Мать моя, отправив Александру Евграфовну с ответом, что тотчас сойдет, и не понимая, каким образом она могла быть для графини защитой от грозы, начала поспешно одеваться. "Maman, возьми меня с собой!" — закричала я, соскочив с постели. Мать согласилась. Это было обыкновенное последствие просьб моих. В спальне графини мы нашли всех дам, пребывающих тогда в Братцове. В канделябрах горели все свечи, ставни окон были крепко затворены. Среди комнаты, обитой штофом, устланной шелковым ковром, стояла, на стеклянных ножках, кровать, тяжелая шелковая занавесь которой была продета у потолка в толстое стеклянное кольцо. На этой, таким образом, по возможности изолированной, кровати лежала графиня, на шелковом одеяле, в шелковом платье, с шелковой повязкой на глазах, вскрикивала при каждом громовом ударе и в промежутках повторяла умоляющим голосом: "Говорите, говорите, что вам угодно; только ради Бога говорите!"
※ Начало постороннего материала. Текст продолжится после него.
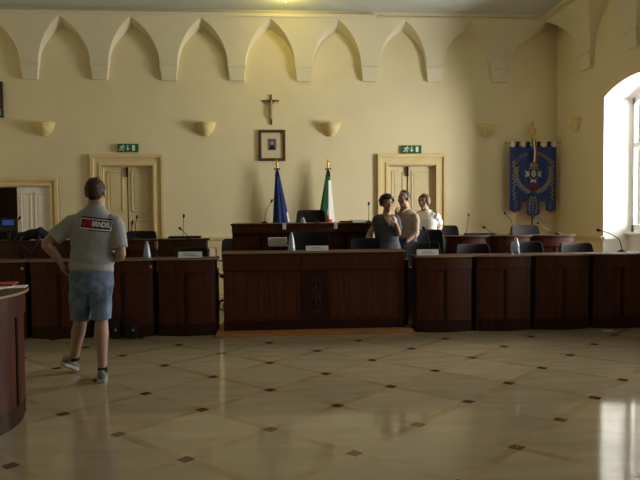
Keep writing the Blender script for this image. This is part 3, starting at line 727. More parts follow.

Это была для меня сцена вовсе неожиданная и странная до невероятности. Приученная отцом не бояться грозы и смотреть на нее, как на великолепное зрелище, я сидела возле матери в невыразимом удивлении и в самодовольном тайном сознании моей безбоязненности. Я глядела то на графиню, полубезумную от ужаса, то на окружающих ее. Княжна Хованская, прижавшись в угол, была также в незавидном сотоянии духа. Ей тоже хотелось кричать при раскатах грома; но, из почтения к графине, она позволяла себе только слабый визг. При каждой грозе вся эта история повторялась. Возможность какой-нибудь опасности ужасала графиню до степени неимоверной. Она сама называла себя величайшей трусихой в мире и казалась очень довольна этим превосходством»{14}.